Laboratório da Ufes aponta equívocos no PL, votado em urgência e com voto contrário apenas de Camila Valadão
O projeto dispõe sobre a “gestão democrática da educação básica pública estadual”. Na mensagem encaminhada, o governador em exercício, Ricardo Ferraço (MDB), aponta que o objetivo é dar autonomia pedagógica às escolas, facultando a elaboração de seu próprio Projeto Político Pedagógico (PPP); autonomia administrativa, por meio do Conselho de Escola com alunos, pais, gestores e professores; e autonomia financeira, mediante a transferência de recursos.
“É no mínimo uma excentricidade que as funções do diretor escolar estejam enumeradas no inciso III, em 10 alíneas, no inciso IV, em 13 alíneas e no inciso v, em 12 alíneas, perfazendo um total de 35 alíneas! Resta perguntar se o referido PL é sobre Gestão Democrática ou sobre o passo a passo de como a Sedu quer que os diretores exerçam função de controle sobre o trabalho docente, tornando-se, assim, uma mera extensão desse órgão central”, destaca a nota técnica.
No que diz respeito à escolha dos diretores escolares, o projeto de lei exclui a possibilidade de eleição, e o processo passa a ser feito exclusivamente por meio de “critérios técnicos de mérito e desempenho”. Além disso, a destituição dos gestores poderá ocorrer “por decisão da administração, por motivos de baixo desempenho, renúncia, destituição, aposentadoria, morte ou a pedido”, uma proposta considerada arbitrária.
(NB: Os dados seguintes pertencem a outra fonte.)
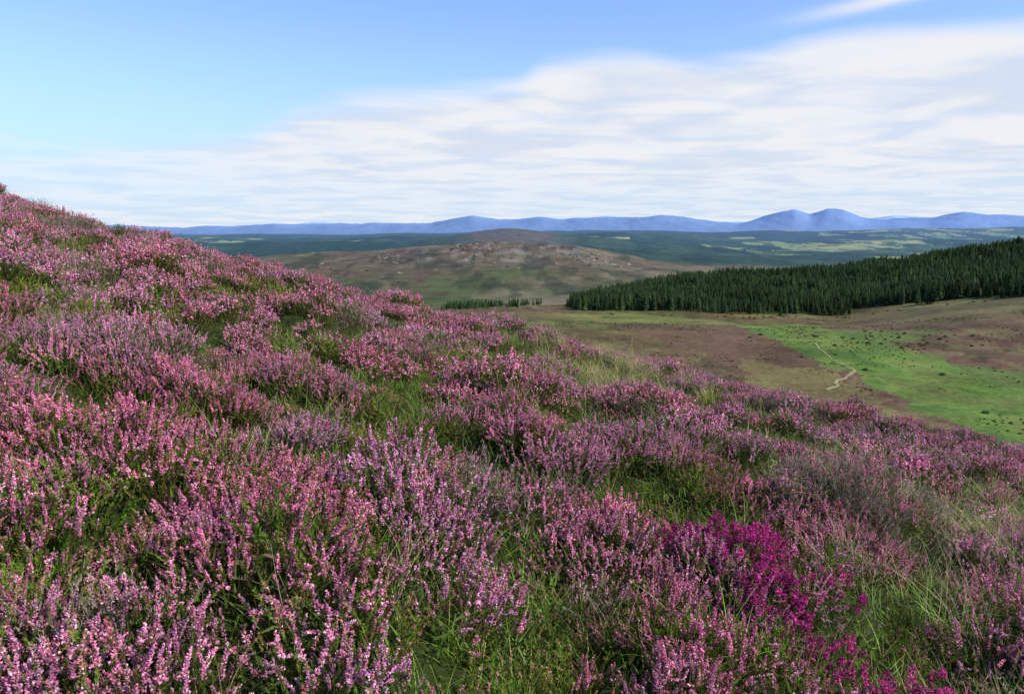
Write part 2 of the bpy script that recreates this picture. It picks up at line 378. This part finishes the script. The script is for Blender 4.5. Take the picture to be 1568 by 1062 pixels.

A nota aponta que o modelo atual, de seleção via editais, já apresenta problemas, por configurar os diretores como meros representantes da Sedu nas escolas. “Sendo assim, sugerimos aos/às parlamentares da Ales que a escolha de diretores na Rede Estadual do Estado do Espírito Santo combine processo seletivo qualificado e eleição com participação da comunidade escolar. O processo seletivo qualificado pode se dar com apresentação de um plano de gestão associado a cursos de formação ofertados pela própria”, propõe.
Nesse quesito, a deputada Iriny Lopes (PT) chegou a apresentar uma emenda para estabelecer a eleição dos diretores pela comunidade escolar, mas foi rejeitada pelo deputado Mazinho dos Anjos (PSDB), que relatou o projeto sem qualquer debate. A justificativa do deputado é de que a medida foi declarada inconstitucional por decisão do Supremo Tribunal Federal (STF), mas não ficou claro a partir de sua fala qual seria o item específico que fere a Constituição.
O Lagebes critica ainda a forma de constituição estabelecida para os Conselhos de Escola, que terão personalidade jurídica própria. Escolas de menos de cem estudantes deverão organizar-se em consórcio com outras cinco unidades, e as que não o fizerem deverão ser vinculadas à “Escola de Referência”.
“Nesse sentido, vale ressaltar que as escolas do campo, indígenas e quilombolas serão vinculadas às ‘Escolas de Referência’, vínculo esse que será regulamentado posteriormente por meio de portaria, o que não é recomendável”, alerta.
Também é criticada a falta de articulação entre os vários tipos de planejamento, citando-os “de forma isolada, como se a unidade de ensino tivesse que realizar cinco tipos de planejamento diferentes”.
A nota técnica ressalta, ainda, a “importância do Regime de Colaboração com o Governo Federal, particularmente com a única Universidade Federal do Estado do Espírito Santo, a Ufes, tanto na consulta prévia a projetos de lei dessa envergadura, como em cursos de qualificação de diretores e de integrantes da comunidade escolar que promovam os princípios da gestão democrática”.
Ar-condicionado
A discussão na Assembleia Legislativa acabou ficando restrita à possibilidade de o projeto, em tese, facilitar a compra de aparelhos de ar-condicionado pelas escolas estaduais.
“Esse projeto, apenas para os deputados entenderem, transfere recursos para as diretoras das unidades de ensino, que têm sua autonomia, para adquirirem ar-condicionado para climatizar as salas, enfrentando esse momento de calor terrível. É importante aprovar agora, porque ele tem efeito ano que vem, então, naturalmente, garantindo o recurso necessário”, discursou o presidente da Assembleia, Marcelo Santos (Pode), antes de encaminhar para a discussão do tema.
Entretanto, em sua fala, a deputada Camila Valadão ressaltou que não se tratava de “um projeto simples”, a ser discutido em regime de urgência. “Na nossa análise, um projeto de tamanha monta não deveria ser aprovado em regime de urgência. Nós lamentamos a escolha de trazer para discussão desse forma. Na nossa análise, um projeto como esse deveria ser precedido de audiência pública, de debate com a sociedade, de debate com setores que estudam também a política de educação”, defendeu a deputada, que citou os itens apontados na nota técnica do Lagebes.